Print, exactly as written, every line from the first line of the records below through the line containing "WARM = (1.0, .955, .955)", and nothing further.

>> start RECORDS SUPPLIED

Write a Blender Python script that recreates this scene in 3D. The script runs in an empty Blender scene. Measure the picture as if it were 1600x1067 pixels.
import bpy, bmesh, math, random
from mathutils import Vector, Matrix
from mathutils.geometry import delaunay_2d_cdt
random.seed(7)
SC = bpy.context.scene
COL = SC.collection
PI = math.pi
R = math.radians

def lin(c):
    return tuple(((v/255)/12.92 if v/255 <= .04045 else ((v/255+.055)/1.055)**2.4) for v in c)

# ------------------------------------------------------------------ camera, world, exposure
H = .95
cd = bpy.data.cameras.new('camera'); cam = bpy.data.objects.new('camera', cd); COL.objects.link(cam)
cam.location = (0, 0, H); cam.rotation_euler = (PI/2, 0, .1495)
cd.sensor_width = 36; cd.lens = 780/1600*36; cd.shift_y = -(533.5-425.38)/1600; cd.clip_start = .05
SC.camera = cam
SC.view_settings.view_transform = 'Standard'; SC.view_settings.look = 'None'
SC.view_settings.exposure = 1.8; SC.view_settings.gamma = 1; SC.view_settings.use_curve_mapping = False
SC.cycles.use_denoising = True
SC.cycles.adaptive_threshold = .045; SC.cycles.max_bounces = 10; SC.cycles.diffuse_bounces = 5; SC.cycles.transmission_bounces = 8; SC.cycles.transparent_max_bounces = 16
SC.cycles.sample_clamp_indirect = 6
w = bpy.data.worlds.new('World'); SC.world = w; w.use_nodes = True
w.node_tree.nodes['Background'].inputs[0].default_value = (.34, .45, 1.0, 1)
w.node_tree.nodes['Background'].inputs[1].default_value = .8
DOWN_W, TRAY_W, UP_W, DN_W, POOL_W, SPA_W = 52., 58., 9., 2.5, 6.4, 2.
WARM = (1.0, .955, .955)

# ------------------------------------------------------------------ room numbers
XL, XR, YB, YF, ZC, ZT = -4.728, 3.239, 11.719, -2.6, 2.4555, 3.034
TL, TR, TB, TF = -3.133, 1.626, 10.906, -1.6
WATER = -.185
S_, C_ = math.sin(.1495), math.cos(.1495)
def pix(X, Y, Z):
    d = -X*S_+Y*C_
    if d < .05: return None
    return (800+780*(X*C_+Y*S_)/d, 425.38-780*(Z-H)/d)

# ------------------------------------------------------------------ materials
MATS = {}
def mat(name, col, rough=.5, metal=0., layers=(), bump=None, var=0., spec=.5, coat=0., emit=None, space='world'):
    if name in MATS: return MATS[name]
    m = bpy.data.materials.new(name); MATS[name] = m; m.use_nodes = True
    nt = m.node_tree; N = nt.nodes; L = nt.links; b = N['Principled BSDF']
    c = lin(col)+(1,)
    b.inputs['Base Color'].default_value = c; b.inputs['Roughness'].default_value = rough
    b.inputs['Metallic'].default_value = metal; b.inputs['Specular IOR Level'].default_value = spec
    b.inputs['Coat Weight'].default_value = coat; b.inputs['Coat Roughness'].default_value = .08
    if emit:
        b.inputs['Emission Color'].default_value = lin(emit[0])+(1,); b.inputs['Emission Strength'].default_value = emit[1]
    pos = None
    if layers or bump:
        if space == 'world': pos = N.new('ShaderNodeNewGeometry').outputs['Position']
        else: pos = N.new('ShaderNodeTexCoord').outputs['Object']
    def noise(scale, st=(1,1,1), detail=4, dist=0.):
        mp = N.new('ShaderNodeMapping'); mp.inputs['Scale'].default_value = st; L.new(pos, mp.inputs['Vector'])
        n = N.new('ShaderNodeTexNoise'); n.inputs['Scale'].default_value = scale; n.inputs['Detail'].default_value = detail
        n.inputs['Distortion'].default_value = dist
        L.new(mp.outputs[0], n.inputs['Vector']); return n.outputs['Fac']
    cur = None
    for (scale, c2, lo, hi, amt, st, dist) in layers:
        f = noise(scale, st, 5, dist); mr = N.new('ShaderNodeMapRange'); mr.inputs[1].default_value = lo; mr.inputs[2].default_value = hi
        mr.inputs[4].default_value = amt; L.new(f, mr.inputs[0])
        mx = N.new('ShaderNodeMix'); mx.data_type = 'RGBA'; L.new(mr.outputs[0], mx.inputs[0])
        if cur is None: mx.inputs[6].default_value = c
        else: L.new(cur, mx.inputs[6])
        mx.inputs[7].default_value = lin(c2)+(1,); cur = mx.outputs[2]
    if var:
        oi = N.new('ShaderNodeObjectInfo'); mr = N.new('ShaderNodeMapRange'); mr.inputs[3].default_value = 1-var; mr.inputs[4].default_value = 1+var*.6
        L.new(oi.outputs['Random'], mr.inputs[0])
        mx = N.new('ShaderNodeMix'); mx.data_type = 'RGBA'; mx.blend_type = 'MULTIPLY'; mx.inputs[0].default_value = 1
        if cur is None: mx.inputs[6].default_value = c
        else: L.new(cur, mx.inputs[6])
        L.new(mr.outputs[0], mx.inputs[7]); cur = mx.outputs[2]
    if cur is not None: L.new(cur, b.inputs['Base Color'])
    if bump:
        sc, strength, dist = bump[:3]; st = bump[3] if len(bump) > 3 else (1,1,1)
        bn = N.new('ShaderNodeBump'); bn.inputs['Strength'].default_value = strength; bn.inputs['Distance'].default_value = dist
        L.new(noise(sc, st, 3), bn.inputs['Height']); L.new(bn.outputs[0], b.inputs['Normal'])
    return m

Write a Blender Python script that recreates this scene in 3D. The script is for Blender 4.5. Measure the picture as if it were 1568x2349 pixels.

>> end RECORDS SUPPLIED

_CORRECT OUTPUT:_
Write a Blender Python script that recreates this scene in 3D. The script runs in an empty Blender scene. Measure the picture as if it were 1600x1067 pixels.
import bpy, bmesh, math, random
from mathutils import Vector, Matrix
from mathutils.geometry import delaunay_2d_cdt
random.seed(7)
SC = bpy.context.scene
COL = SC.collection
PI = math.pi
R = math.radians

def lin(c):
    return tuple(((v/255)/12.92 if v/255 <= .04045 else ((v/255+.055)/1.055)**2.4) for v in c)

# ------------------------------------------------------------------ camera, world, exposure
H = .95
cd = bpy.data.cameras.new('camera'); cam = bpy.data.objects.new('camera', cd); COL.objects.link(cam)
cam.location = (0, 0, H); cam.rotation_euler = (PI/2, 0, .1495)
cd.sensor_width = 36; cd.lens = 780/1600*36; cd.shift_y = -(533.5-425.38)/1600; cd.clip_start = .05
SC.camera = cam
SC.view_settings.view_transform = 'Standard'; SC.view_settings.look = 'None'
SC.view_settings.exposure = 1.8; SC.view_settings.gamma = 1; SC.view_settings.use_curve_mapping = False
SC.cycles.use_denoising = True
SC.cycles.adaptive_threshold = .045; SC.cycles.max_bounces = 10; SC.cycles.diffuse_bounces = 5; SC.cycles.transmission_bounces = 8; SC.cycles.transparent_max_bounces = 16
SC.cycles.sample_clamp_indirect = 6
w = bpy.data.worlds.new('World'); SC.world = w; w.use_nodes = True
w.node_tree.nodes['Background'].inputs[0].default_value = (.34, .45, 1.0, 1)
w.node_tree.nodes['Background'].inputs[1].default_value = .8
DOWN_W, TRAY_W, UP_W, DN_W, POOL_W, SPA_W = 52., 58., 9., 2.5, 6.4, 2.
WARM = (1.0, .955, .955)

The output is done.